The important shift is in emphasis. CISA is not only telling manufacturers to build safer products; it is also giving customers a clearer basis for asking whether suppliers are doing so.
That aligns with the broader trend we are seeing under the EU Cyber-Resilience Act (CRA): security claims need to become evidence, not just positioning.
Why product teams should care
Secure-by-Design guidance is voluntary, but it is becoming a market signal. Customers increasingly expect manufacturers to explain:
- how security decisions are governed,
- how vulnerabilities are received and fixed,
- whether security features are enabled by default,
- what product security metrics are tracked, and
- how leadership is accountable for customer risk.

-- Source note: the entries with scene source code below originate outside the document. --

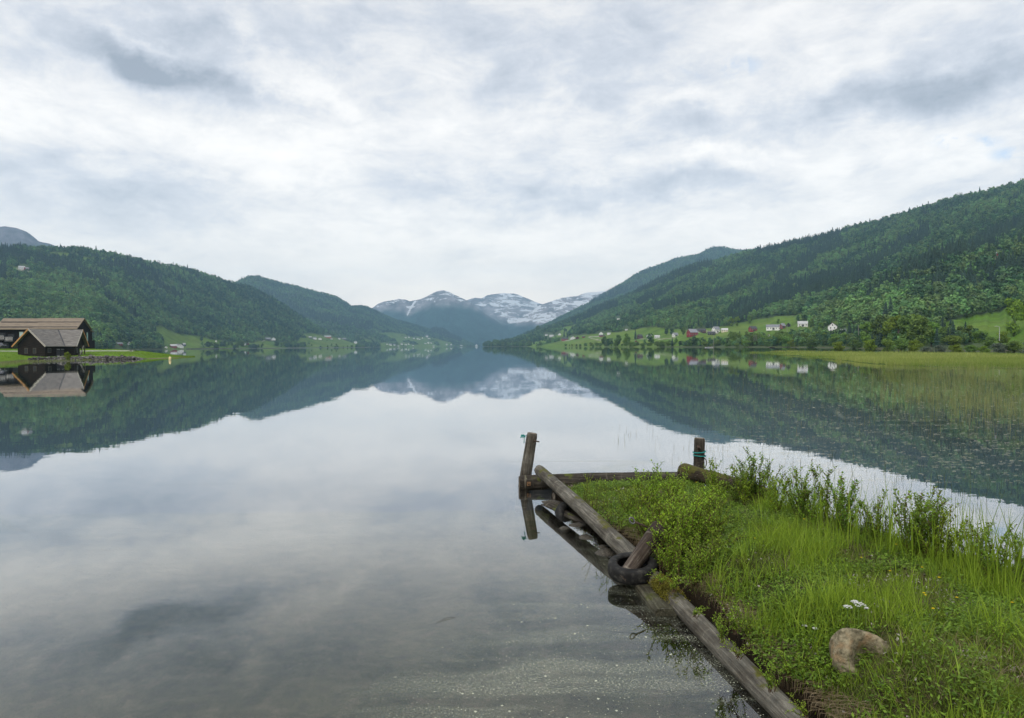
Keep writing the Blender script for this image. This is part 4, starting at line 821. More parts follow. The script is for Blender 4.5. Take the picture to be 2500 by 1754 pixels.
for (s0, s1, z_) in ((19.8, 22.6, 5.7), (17.4, 19.6, 5.3)):
    q = MB(); q.add([lp(s_, a, z) for s_ in (s0, s1) for (a, z) in ((0, z_ - .25), (-1.8, z_ - .25), (-1.8, z_), (0, z_))], [(0, 1, 2, 3), (7, 6, 5, 4), (0, 4, 5, 1), (1, 5, 6, 2), (2, 6, 7, 3), (3, 7, 4, 0)]); bal = q.build('balcony', MATS['roof_dark'], root)
    q = MB(); q.obox(np.array(lp(s0, -1.75, z_ + 1.15)), np.array(lp(s1, -1.75, z_ + 1.15)), .08, .08)
    for k_ in range(int((s1 - s0) / 1.5) + 1): p0 = np.array(lp(s0 + k_ * 1.5, -1.75, z_)); q.obox(p0, p0 + (0, 0, 1.15), .07, .07, upv=(0, 1, 0))
    q.build('railing', METAL, bal)
    q = MB(); q.obox(np.array(lp(s0 + .1, -1.7, z_ + .55)), np.array(lp(s1 - .1, -1.7, z_ + .55)), .03, .95); q.build('glass_panel', mat('pale_glass', (0.05, 0.06, 0.07), (0.10, 0.115, 0.13), 1, 0.1, spec=0.9), bal)
    q = MB(); c_ = np.array(lp((s0 + s1) / 2, 0, z_ + 1.1)); q.obox(c_ - bl * (s1 - s0) * .4 + nl * .03, c_ + bl * (s1 - s0) * .4 + nl * .03, .06, 2.0); q.build('balcony_door', GLASS, bal)
for s_c in (12.0, 17.0, 20.5):
    q = MB(); c_ = np.array(lp(s_c, 0, 3.6)); q.obox(c_ - bl * 1.2 + nl * .03, c_ + bl * 1.2 + nl * .03, .06, 2.2); q.build('door', GLASS, root)

# car parked in front of the lodge, seen at the frame edge
PC = at(-4, 849.6, 206); CARP = mat('car_paint_dark', (0.02, 0.024, 0.032), (0.03, 0.034, 0.045), 1, 0.25, spec=0.8); RUB = mat('rubber', (0.012, 0.012, 0.012), (0.03, 0.029, 0.028), 5, 0.75, bump=0.003)
root = empty('parked_car', PC, R(-12)); tag(root, 'dark blue car parked below the lodge balcony', 'car')
q = MB(); sec = [(-2.2, .35), (-2.25, .75), (-2.1, 1.0), (-1.75, 1.5), (-.3, 1.55), (.5, 1.5), (1.15, 1.02), (2.1, .88), (2.25, .6), (2.2, .35)]
q.prism([(a, -.86, z) for a, z in sec], (0, 0, 0), (0, 1.72, 0)); body = q.build('body', CARP, root)
md = body.modifiers.new('b', 'BEVEL'); md.width = .08; md.segments = 2
q = MB(); q.prism([(a, -.875, z) for a, z in ((-1.65, 1.02), (-1.55, 1.42), (.35, 1.42), (.95, 1.02))], (0, 0, 0), (0, .012, 0)); q.build('side_window', GLASS, root)
for a in (-1.4, 1.4):
    for y_ in (-.87, .67):
        q = MB(); q.tube([(a, y_, .34), (a, y_ + .2, .34)], .34, 14); w_ = q.build('wheel', RUB, root); q = MB(); q.tube([(a, y_ - .01, .34), (a, y_ + .02, .34)], .19, 10); q.build('rim', METAL, w_)

# small things on the spit and in the bay
BU = mat('buoy_yellow', (0.75, 0.62, 0.30), (0.85, 0.75, 0.45), 2, 0.5)
Pq = onz(415, 880, 0); root = empty('buoy', Pq); tag(root, 'small yellow buoy floating off the grass spit', 'buoy')
q = MB(); q.tube([(0, 0, -.15), (0, 0, 0), (0, 0, .62), (0, 0, .78)], [.14, .25, .25, .14], 12); q.build('float', BU, root, True)
q = MB(); q.tube([(0, 0, .78), (0, 0, .9)], .04, 8); q.build('ring_stem', METAL, root)
root = empty('bench', onz(158, 876.2, .45), R(-15)); tag(root, 'pale plank bench on the quay below the boathouse door', 'bench')
q = MB(); q.box(-1.2, 1.2, -.25, .25, .42, .5); q.build('seat', BARGE, root)
for a in (-1.1, 1.1): q = MB(); q.box(a - .06, a + .06, -.2, .2, -.3, .42); q.build('leg', BARGE, root)
tp = at(325, 857.2, 206); tp[2] = spit_z(tp[0], tp[1]) - .02
root = empty('picnic_table', tp, R(10)); tag(root, 'wooden picnic table with benches on the grass spit', 'table')
q = MB(); q.box(-.95, .95, -.38, .38, .70, .76); q.build('tabletop', FRM, root)
for y_ in (-.75, .75): q = MB(); q.box(-.95, .95, y_ - .14, y_ + .14, .42, .47); q.build('bench_seat', FRM, root)
for a in (-.65, .65): q = MB(); q.obox((a, -.75, 0), (a, .05, .72), .08, .08, upv=(1, 0, 0)); q.obox((a, .75, 0), (a, -.05, .72), .08, .08, upv=(1, 0, 0)); q.build('leg_frame', FRM, root)
def pole(px, pyb, pyt, Y, name, label, cat, w=.12, arm=None, mt=METAL, bz=None):
    A_ = at(px, pyb, Y); B_ = at(px, pyt, Y); h_ = B_[2] - A_[2]; root = empty(name, A_); tag(root, label, cat)
    q = MB(); q.tube([(0, 0, -1.2), (0, 0, h_)], [w, w * .8], 8); q.build('pole', mt, root)
    if arm == 'lamp':
        q = MB(); q.tube([(0, 0, h_), (-.3, 0, h_ + .25), (-.9, 0, h_ + .3)], .06, 6); q.build('arm', mt, root); q = MB(); q.box(-1.5, -.8, -.15, .15, h_ + .2, h_ + .34); q.build('lamp_head', METAL, root)
    if arm == 'cross': q = MB(); q.box(-1.1, 1.1, -.08, .08, h_ - .5, h_ - .3); q.build('crossarm', mt, root)
    return root
WOODP = mat('pole_wood', (0.20, 0.19, 0.17), (0.34, 0.32, 0.30), 4, 0.8, stretch=(4, 4, .5))
pole(1742, 851.5, 818, 560, 'marker_pole', 'tall thin pole standing in the lake before the red barns', 'pole', .14, mt=WOODP)
pole(2096, 815, 794, 430, 'utility_pole', 'pale utility pole on the meadow edge left of the tall bushes', 'pole', .14, mt=WOODP)
pole(1922, 808, 792, 760, 'utility_pole', 'pale utility pole by the little black shed', 'pole', .16, mt=WOODP)
pole(1841, 829, 818, 600, 'utility_pole', 'pale post, left one of a pair among the shore bushes', 'pole', .16, mt=WOODP)
pole(1846, 829, 817, 600, 'utility_pole', 'pale post, right one of a pair among the shore bushes', 'pole', .16, mt=WOODP)
pole(2440, 824, 799, 225, 'street_lamp', 'grey street lamp on the slope road behind the marsh', 'lamp', .10, 'lamp')
for (px, py, lb) in ((1808, 612, 'power pylon on the ridge where the two right hills meet'), (2341, 482, 'small power pylon on the right ridge line')):
    P = hillD.point(px, py) if px > 1850 else hillC.point(px, py); root = empty('power_pylon', P); tag(root, lb, 'pylon')
    q = MB(); s_ = P[1] / F
    for a in (-3, 3): q.tube([(a, 0, -2), (a, 0, 20)], .35, 5)
    q.build('post', METAL, root); q = MB(); q.box(-6.5, 6.5, -.25, .25, 17.5, 18.2); q.build('crossarm', METAL, root)
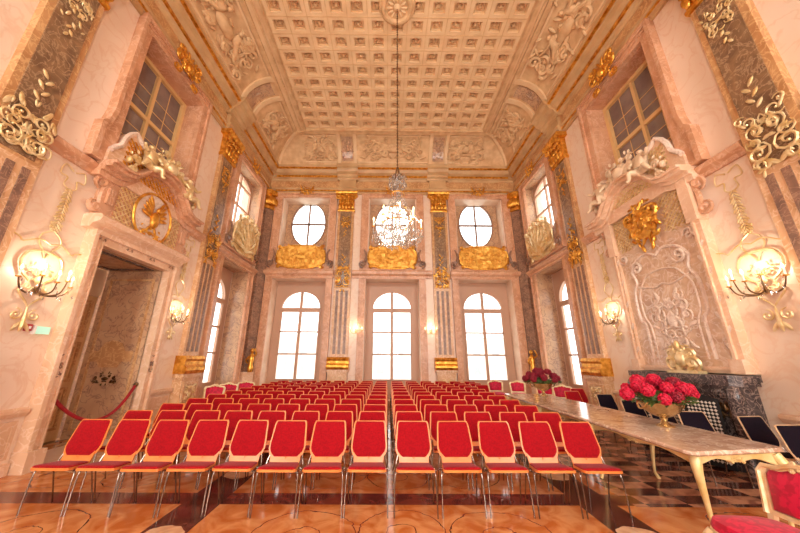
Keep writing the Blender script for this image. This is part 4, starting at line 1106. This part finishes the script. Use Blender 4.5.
NTH = ['aisle seat', 'second seat', 'third seat', 'fourth seat', 'fifth seat', 'sixth seat', 'seventh seat', 'eighth seat', 'ninth seat']
red = make_chair('stacking_chair', '', 'velvet', 'ply', 'red upholstered chairs set out in rows')
first = True
SP = .523; AX = .045; R = random.Random(9)
def place(proto, x, y, rz, label, first):
    o = proto if first else copy_tree(proto)
    o.location = (x, y, 0); o.rotation_euler = (0, 0, rz); o['label'] = label; return o
Y_ROW = 3.66+.24; DY = .70
for row in range(11):
    y = Y_ROW+row*DY
    nl = 8; nr = 5 if row < 8 else 6
    for side, n in ((-1, nl), (1, nr)):
        for k in range(n):
            SPs = .488 if side < 0 else .508
            x = AX+side*(.265+k*SPs)
            if side < 0 and k == n-1 and row in (0,): x -= .0
            rowname = 'front row' if row == 0 else ('last row' if row == 10 else ORD[row]+' row from the front')
            lab = 'red stacking chair in the %s, %s %s of the aisle' % (rowname, NTH[k], 'left' if side < 0 else 'right')
            if k == 0: lab = 'red stacking chair in the %s, directly %s of the aisle' % (rowname, 'left' if side < 0 else 'right')
            place(red, x, y+R.uniform(-.012, .012), R.uniform(-.02, .02), lab, first); first = False
# red ones standing behind the table
for x, y, rz, lab in ((4.6, 7.75, .12, 'red stacking chair behind the table, beside the first black chair'), (5.15, 8.45, .1, 'red stacking chair behind the far end of the table by right wall pilaster')):
    place(red, x, y, rz, lab, False)
blk = make_chair('stacking_chair', '', 'navy', 'plypale', 'dark upholstered chairs behind the long table')
first = True
for x, y, rz, lab in ((4.92, 3.78, .06, 'dark navy stacking chair nearest the camera behind the table end'),
                      (5.12, 4.36, .1, 'dark navy stacking chair second from the near end behind the table'),
                      (4.62, 4.75, -.06, 'dark navy stacking chair third from the near end in front of the fire screen'),
                      (4.72, 5.42, .05, 'dark navy stacking chair half hidden behind the large flower bowl'),
                      (4.78, 6.12, .05, 'dark navy stacking chair just beyond the large flower bowl'),
                      (4.95, 7.1, .08, 'dark navy stacking chair farthest along behind the table')):
    place(blk, x, y, rz, lab, first); first = False

# gilt chairs with crimson damask
def gilt_chair(label):
    r = thing('gilt_chair', (0, 0, 0), label, 'chair', 'cream and gilt chairs with crimson damask')
    # faces -y ; width .56, depth .54
    so = superpoly(.56, .52, .45, 28, .06)
    Fs = lambda s, n, z: Vector((s, z, n))
    mb = MB(); mb.plate(Fs, so, [], .34, .405)
    for i in range(11): mb.blob((-.2+.04*i, -.262, .365), (.024, .014, .022), 6, 4)
    mb.build('seat_rail', 'giltframe', r)
    mb = MB(); k = len(so)
    rings = [(.97, .40), (.985, .425), (.93, .47), (.6, .50)]
    vs = [Vector((a*q, b*q, z)) for q, z in rings for a, b in so]+[Vector((0, 0, .507))]
    mb.add(vs, [(j*k+i, j*k+(i+1) % k, (j+1)*k+(i+1) % k, (j+1)*k+i) for j in range(3) for i in range(k)]+[(3*k+i, 3*k+(i+1) % k, 4*k) for i in range(k)])
    mb.build('seat_cushion', 'damask', r, True)
    for sx in (-1, 1):
        mb = MB(); mb.tube([(sx*.235, -.22, .38), (sx*.265, -.26, .3), (sx*.235, -.235, .17), (sx*.215, -.215, .06), (sx*.235, -.245, .02), (sx*.235, -.25, 0)], [.036, .034, .022, .016, .022, .02], 8); mb.build('leg', 'giltframe', r, True)
        mb = MB(); mb.tube([(sx*.21, .22, .38), (sx*.215, .24, .2), (sx*.22, .29, 0)], [.028, .022, .018], 8); mb.build('leg', 'giltframe', r, True)
    Fb = lambda s, n, z: Vector((s, .235+(z-.4)*.22-n, z))
    bo = [(-.235, .50), (-.25, .66), (-.262, .77), (-.235, .815), (-.14, .82), (-.06, .855), (0, .865), (.06, .855), (.14, .82), (.235, .815), (.262, .77), (.25, .66), (.235, .50)]
    bi = [(a*.86, .53+(b-.5)*.85) for a, b in bo]
    mb = MB(); mb.plate(Fb, bo, [bi], -.02, .03)
    for sx in (-1, 1): mb.box(Fb, sx*.225-.02, sx*.225+.02, -.018, .02, .36, .52)
    mb.tube([Fb(a, .03, b) for a, b in [bo[0]]+bo[1:]], .018, 6); rocaille(mb, Fb, 0, .845, .16, .09, .03, 3, 2, .01, leaves=5)
    mb.build('back_frame', 'giltframe', r)
    mb = MB(); k = len(bi); cz_ = .675
    rings = [(1, -.01), (1, .015), (.9, .035), (.5, .05)]
    vs = [Fb(a*q, n, cz_+(b-cz_)*q) for q, n in rings for a, b in bi]+[Fb(0, .052, cz_)]
    mb.add(vs, [(j*k+i, j*k+(i+1) % k, (j+1)*k+(i+1) % k, (j+1)*k+i) for j in range(3) for i in range(k)]+[(3*k+i, 3*k+(i+1) % k, 4*k) for i in range(k)])
    mb.build('back_cushion', 'damask', r, True)
    return r
gch = gilt_chair('cream and gilt side chair with crimson damask in the near right corner')
gch.location = (2.66, 2.47, 0); gch.rotation_euler = (0, 0, -1.57)
GC = [(-4.75, 8.75, .25, 'crimson damask gilt chair leftmost by the left wall window bay'), (-4.72, 9.45, .25, 'crimson damask gilt chair second along by the left wall window bay'), (-4.55, 10.2, .2, 'crimson damask gilt chair by the left end window, last of the left three'),
      (3.85, 11.3, -.1, 'crimson damask gilt chair by the right end window, leftmost of the right group'), (4.5, 11.0, -.2, 'crimson damask gilt chair by the right end window, second of the right group'),
      (5.0, 10.2, -.35, 'crimson damask gilt chair by the right wall window bay'), (5.1, 9.35, -.4, 'crimson damask gilt chair behind the smaller flower bowl near the right wall')]
for x, y, rz, lab in GC:
    o = copy_tree(gch); o.location = (x, y, 0); o.rotation_euler = (0, 0, rz); o['label'] = lab

# ------------------------------------------------------------------ long table
TX0, TX1, TY0, TY1, TZ = 2.92, 3.96, 3.22, 8.15, .775
tb = thing('long_table', ((TX0+TX1)/2, (TY0+TY1)/2, 0), 'long gilt table with veined marble top on the right', 'table')
k_ = []
for (cx_, cy_, a0) in ((TX1-.07, TY1-.07, 0), (TX0+.07, TY1-.07, PI/2), (TX0+.07, TY0+.07, PI), (TX1-.07, TY0+.07, 1.5*PI)):
    for i in range(5): a = a0+PI/2*i/4; k_.append((cx_+.07*math.cos(a), cy_+.07*math.sin(a)))
k_ = [(a-(.06 if a < 3.2 and b < 4 else 0), b+(max(0, a-TX0)*.15-.03 if b < 4 else 0)) for a, b in k_]
Ft = lambda s, n, z: Vector((s, z, n))
mb = MB(); sh_ = lambda q: [((TX0+TX1)/2+(a-(TX0+TX1)/2)*(1-q/.56), (TY0+TY1)/2+(b-(TY0+TY1)/2)*(1-q/2.5)) for a, b in k_]
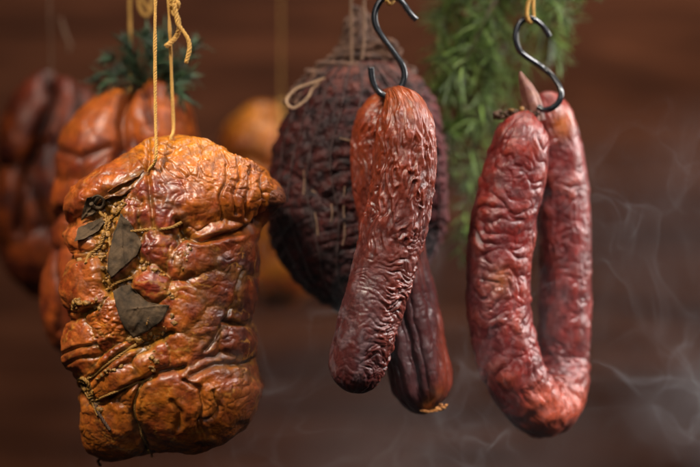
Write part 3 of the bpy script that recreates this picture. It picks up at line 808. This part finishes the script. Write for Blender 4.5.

These are also the kinds of questions that appear during supplier due diligence and technical-file preparation.
What to do next
Use the updated CISA guidance as a check on your product security program. At minimum, a connected-device manufacturer should be able to show:
- A named owner for product security outcomes.
- A public vulnerability disclosure channel.
- A support-period and update policy.
- Evidence that secure defaults are part of product acceptance criteria.
- A roadmap for reducing systemic vulnerability classes, not just patching individual bugs.
Handbook resources
- What is Secure-by-Design? explains the shift from user-managed security to manufacturer ownership.
- CISA Secure by Design Principles summarizes the core principles for connected-product teams.
- Vulnerability Disclosure covers the operational process behind public reporting channels.
- Secure-by-Design Evidence Pack shows how to collect evidence that security is managed, not improvised.
The bigger picture
The practical lesson is simple: Secure-by-Design is becoming something teams will need to demonstrate. A claim that a product was designed securely is useful only if it is backed by governance, engineering controls, lifecycle support, and public accountability.